Marcel Wanders rose to international attention in the mid-1990s by blending theatrical storytelling with clever material experiments. The Knotted Chair (1995–96) became his breakout work: a piece that visually feels handmade yet relies on high-tech fibres and resin to become a real, sit-able object.
Product snapshot — what the Knotted Chair actually is
The Knotted Chair is a lightweight, sculptural armchair formed from a braided core of carbon/aramid fibre that is knotted or macramé-worked, impregnated with epoxy or resin, and hung to cure so gravity helps define the final shell. The result reads as an airy textile-like seat but performs structurally like a conventional chair. It was created for Droog’s Dry Tech project and quickly entered museum collections and limited production runs.

Why the idea mattered — craft meets technology
What made the Knotted Chair revolutionary was its reversal of the usual hierarchy between craft and industry: Wanders used age-old knotting techniques (macramé) as the shaping method, but fused them with aviation-grade fibres and modern resins to produce a structurally sound piece. That tension — the warm tactility of knots against cold advanced composites — reframed how design could be both human and technical.
Designer mindset — narrative, tactility and surprise
Wanders wanted a product that “didn’t look industrial” but still benefitted from industrial materials and precision. His brief was curatorial and poetic: give an object the aura of something made by hand for a single person, while using engineering to make it durable and reproducible. This mindset produced objects that read as stories (a knotted hammock made permanent) rather than as straightforward manufactured furniture.

From experiment to finished object — the development path
The Knotted Chair’s development was highly experimental and collaborative:
Research & brief: part of Droog’s Dry Tech initiative, which paired designers with technical labs to explore new material possibilities.
Material trials: teams tested braided aramid/carbon cords for tensile behavior and compatibility with epoxy impregnation to avoid brittle failure.
Formwork & gravity-shaping: the knotted shell was suspended in a frame and left to cure so gravity would help create the organic silhouette — a key move that let the process determine the final form.
Prototyping & testing: prototypes were load-tested for safety and comfort; the technique required careful heat-management and control of resin cure to produce consistent results.
Limited production: Cappellini and other manufacturers produced limited editions, followed by small runs and museum editions as demand and feasibility aligned.
This loop — craft experiment → technical collaboration → prototype → limited production — is the story of how the Knotted Chair moved from concept to icon.
Technical highlights — materials and making
Practically, the chair uses a braided aramid/carbon fibre cord that is knotted around an armature or simply formed by hand, then impregnated with epoxy resin.
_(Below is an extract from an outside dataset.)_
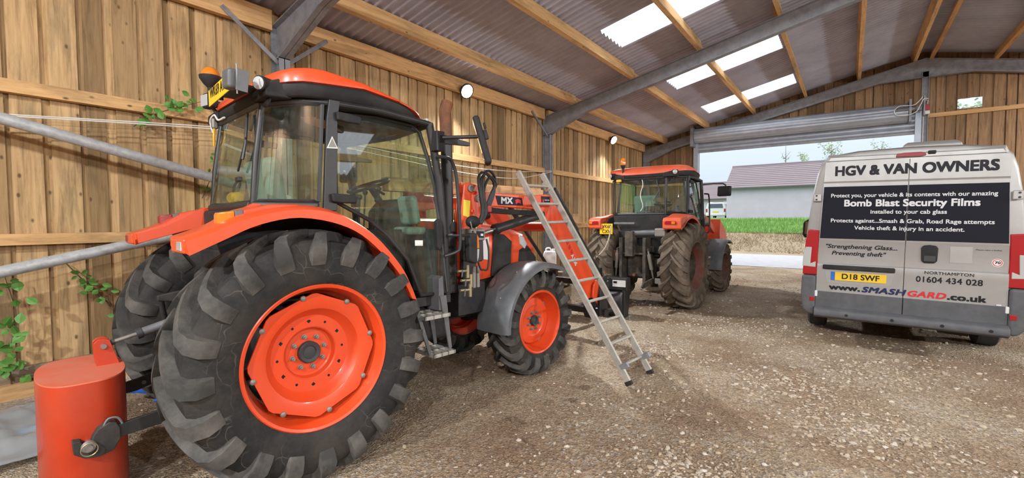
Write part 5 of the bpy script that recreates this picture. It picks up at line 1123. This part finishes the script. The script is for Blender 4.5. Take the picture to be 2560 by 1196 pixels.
# handle, plate, badges
hd = MB().prism([(.15, 1.13), (.145, 1.28), (.165, 1.31), (.22, 1.318), (.28, 1.31), (.298, 1.28), (.292, 1.13), (.27, 1.10), (.17, 1.10)], -.03, .0, lambda p, q: (p[0], q, p[1])).build('door_handle', M['blackmat'], V, .014, segs=3)
MB().box(.17, .275, -.04, -.03, 1.12, 1.19).build('handle_grip', M['dark'], hd, .008)
MB().box(-.825, -.085, -.05, .0, .957, 1.015).build('plate_light_bar', M['blackmat'], V, .012)
MB().prism([(-.80, .955), (-.09, .955), (-.12, .79), (-.16, .775), (-.74, .775), (-.78, .80)], -.0135, -.010, lambda p, q: (p[0], q, p[1])).build('plate_recess', M['silver'], V, .001)
pl = MB().box(-.69, -.165, -.022, -.014, .815, .925).build('number_plate', M['yellow'], V, .003)
text('plate_lettering', 'D18 SWF', M['ink'], pl, -.615, .838, .38, y=-.0225, height=.066, bold=.03)
MB().box(-.733, -.690, -.022, -.014, .815, .925).build('plate_strip', M['blue'], pl, .002)
MB().box(.40, .59, -.0025, .003, 1.115, 1.315).build('leaflet_pocket', M['silver'], V, .002)
rs = MB().lathe([(.046, 0), (.046, .0012)], (.793, .0, 1.141), (0, -1, 0), 32).build('speed_sticker', M['stickw'], V)
MB().loft([[(.793+r*math.cos(2*PI*k/40), y, 1.141+r*math.sin(2*PI*k/40)) for k in range(40)] for r, y in ((.040, -.0012), (.040, -.002), (.033, -.002), (.033, -.0012))], caps=False, wrap=True).build('sticker_ring', M['inkred'], rs)
text('sticker_lettering', '70', M['ink'], rs, .772, 1.128, .043, y=-.0013, height=.027, bold=.05)
MB().box(.80, .84, -.0235, -.021, .66, .675).build('maker_label', M['stickw'], V, smooth=False)
# lettering
def L(s, x0, x1, z, m, h=None, y=-.0122, bold=.015, shear=0, sp=1.0, nm='lettering'): return text(nm, s, M[m], V, x0, z, x1-x0, y=y, height=h, bold=bold, shear=shear, space=sp)
L('HGV & VAN OWNERS', -.735, .75, 2.178, 'ink', .115, bold=.07)
yb = -.0146
L('Protect you, your vehicle & its contents with our amazing', -.767, .76, 1.90, 'inkw', .047, yb, .03)
L('Bomb Blast Security Films', -.624, .62, 1.782, 'inkw', .081, yb, .05)
L('installed to your cab glass', -.352, .351, 1.691, 'inkw', .047, yb, .03)
L('Protects against...Smash & Grab, Road Rage attempts', -.759, .747, 1.576, 'inkw', .047, yb, .03)
L('Vehicle theft & injury in an accident.', -.51, .508, 1.485, 'inkw', .047, yb, .03)
L('"Strengthening Glass...', -.80, -.075, 1.235, 'ink', .05, -.0003, .035, .25)
L('Preventing theft"', -.735, -.18, 1.148, 'ink', .05, -.0003, .035, .25)
L('NORTHAMPTON', .187, .609, .969, 'ink', .034, -.0172, .015, sp=1.08)
L('01604 434 028', .112, .682, .868, 'ink', .066, -.0125, .035, sp=1.05)
L('www.', -.75, -.43, .686, 'ink', .066, -.0125, .06)
L('SMASH', -.405, .022, .683, 'inkblue', .066, -.0125, .06, .25, 1.08)
L('GARD', .042, .381, .68, 'inkred', .066, -.0125, .06, .25, 1.08)
L('.co.uk', .395, .715, .679, 'ink', .066, -.0125, .06)
L('Please take a leaflet', .616, .822, 1.274, 'ink', .014, -.0003, .006)

# ------------------------------------------------------------------ things lying about
# long timber beam on the loader of the near tractor
t = MB(); t.box(-.055, .055, -1.15, 1.15, .0, .11).box(-.07, .05, -1.15, 1.11, .11, .13)
o = t.build('timber_beam', M['plank'], smooth=False); o.location = (-3.42, 3.92, 1.915); o.rotation_euler = (0, 0, -.112); tag(o, 'long pale timber beam lying along the loader behind the near tractor exhaust', 'timber')
# white jerry can on a stand behind the loader
t = thing('jerry_can', 'white plastic jerry can standing on a crate behind the loader arm', 'jerry can', (-4.1, 6.62, .78), .5)
MB().loft([[(x*k, y*k2, z) for x, y in ((-.11, -.08), (.11, -.08), (.11, .08), (-.11, .08))] for k, k2, z in ((.95, .95, 0), (1, 1, .02), (1, 1, .27), (.85, .8, .33))]).build('can_body', M['white'], t, .02)
MB().lathe([(.03, 0), (.03, .04)], (.06, 0, .325), (0, 0, 1), 16).build('cap', M['white'], t)
MB().tube(spline([(-.07, 0, .325), (-.06, 0, .37), (.0, 0, .375), (.02, 0, .33)], 4), .012, 8).build('can_handle', M['white'], t)
t = MB().box(-.3, .3, -.25, .25, .0, .06)
for k in range(3):
    for sx_ in (-1, 1): t.box(sx_*.29-.012, sx_*.29+.012, -.25, .25, .08+k*.24, .26+k*.24)
    for sy in (-1, 1): t.box(-.3, .3, sy*.24-.012, sy*.24+.012, .08+k*.24, .26+k*.24)
for sx_ in (-1, 1):
    for sy in (-1, 1): t.box(sx_*.265-.02, sx_*.265+.02, sy*.215-.02, sy*.215+.02, 0, .75)
t.box(-.3, .3, -.25, .25, .74, .78)
o = t.build('wooden_crate', M['oldplank'], smooth=False, loc=(-4.1, 6.62, 0)); o.rotation_euler = (0, 0, .2); tag(o, 'grey slatted wooden crate under the white jerry can', 'crate')
# black implement with a white label between the two tractors
t = thing('quick_hitch', 'black steel hitch box with a white label on the ground beyond the ladder', 'hitch', (-3.2, 7.2, 0), .1)
MB().box(-.30, .26, -.1, .12, .46, .66).box(-.32, -.25, -.14, .16, 0, .80).box(.17, .23, -.1, .12, 0, .5).lathe([(.24, -.25), (.24, .2)], (0, .05, .24), (1, 0, 0), 22).build('hitch_frame', M['black'], t, .015)
MB().box(.02, .24, -.106, -.1, .52, .63).build('hitch_label', M['stickw'], t)
MB().box(.035, .095, -.108, -.106, .575, .61).build('label_print', M['ink'], t)
MB().tube(spline([(-.3, -.12, .7), (-.22, -.18, .62), (-.1, -.16, .69), (-.12, -.12, .78)], 4), .018, 8).build('hook', M['rust'], t)
# yellow ear defenders in the rear window
t = thing('ear_defenders', 'yellow ear defenders lying inside the rear cab window of the near tractor', 'ear defenders')
t.matrix_basis = TA.matrix_basis @ Matrix.Translation((-.08, .30, 1.82))
for s in (-1, 1):
    MB().lathe([(.01, .045), (.036, .04), (.046, .015), (.047, 0)], (0, s*.045, 0), (.3, s, .2), 18).build('ear_cup', M['earyel'], t)
MB().tube(spline([(0, -.06, .04), (.02, -.06, .11), (.03, 0, .14), (.02, .06, .11), (0, .06, .04)], 5), .01, 8).build('headband', M['blackmat'], t)
# rope hanging on the far tractor
t = tag(MB().tube(spline([(-3.62, 8.02, 1.52), (-3.64, 7.99, 1.30), (-3.72, 7.98, 1.10), (-3.88, 7.99, .93), (-4.03, 8.0, .84), (-4.08, 8.0, .78)], 6), .014, 8).tube(spline([(-4.08, 8.0, .78), (-4.16, 8.0, .72), (-4.06, 7.97, .66), (-4.0, 7.99, .74), (-4.08, 8.0, .78), (-4.02, 7.98, .62), (-3.99, 7.97, .56)], 6), .012, 8).build('rope', M['rope']), 'knotted pale rope hanging from the back of the far tractor', 'rope')
# loose stones in the gravel (nobody could count them), dry litter, sticks
r = random.Random(11)
ico = bmesh.new(); bmesh.ops.create_icosphere(ico, subdivisions=1, radius=1); ico.verts.ensure_lookup_table()
iv = [v.co.copy() for v in ico.verts]; iff = [[v.index for v in f.verts] for f in ico.faces]; ico.free()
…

Once cured, the shell is rigid; the carbon core supplies tensile strength while the resin bonds strands into a unified shell. The technique produces a near-transparent, lace-like surface that still meets functional loads for seating. Weight, finish and edge treatment were refined during prototyping to ensure comfort and durability.

Cultural reception and accolades
The Knotted Chair became emblematic of Droog’s experimental era and of Wanders’ emergent voice: it won early critical acclaim, helped secure Wanders’ place in international design discourse, and contributed to awards and recognitions in the late 1990s. The piece now sits in major museum collections (MoMA, the Art Institute, V&A and others) and is widely cited in design histories as a turning point for craft-meets-tech approaches.
Manufacturing & commercial life — the practical side
Because the Knotted Chair’s making process is labour-intensive and material-sensitive, it was produced in limited editions rather than high-volume runs. Cappellini produced authorized editions, and in later years the design moved into special collections and miniatures (e.g., Vitra) — formats that preserve the object’s aura while making it accessible to collectors and museums. This production strategy kept the design exclusive and preserved its craft-like story.
Why it still matters — lessons for designers
Process as form-maker: let manufacturing method and curing behavior shape the final silhouette.
Marry opposites: combining craft techniques with advanced materials creates novel tactile narratives.
Prototype with real materials: working with the actual fibres and resins early prevents late surprises.
Positioning matters: limited production and museum placement can amplify cultural status without compromising craft values.
The Knotted Chair remains a vivid case study for studios that want to fuse storytelling with technical innovation.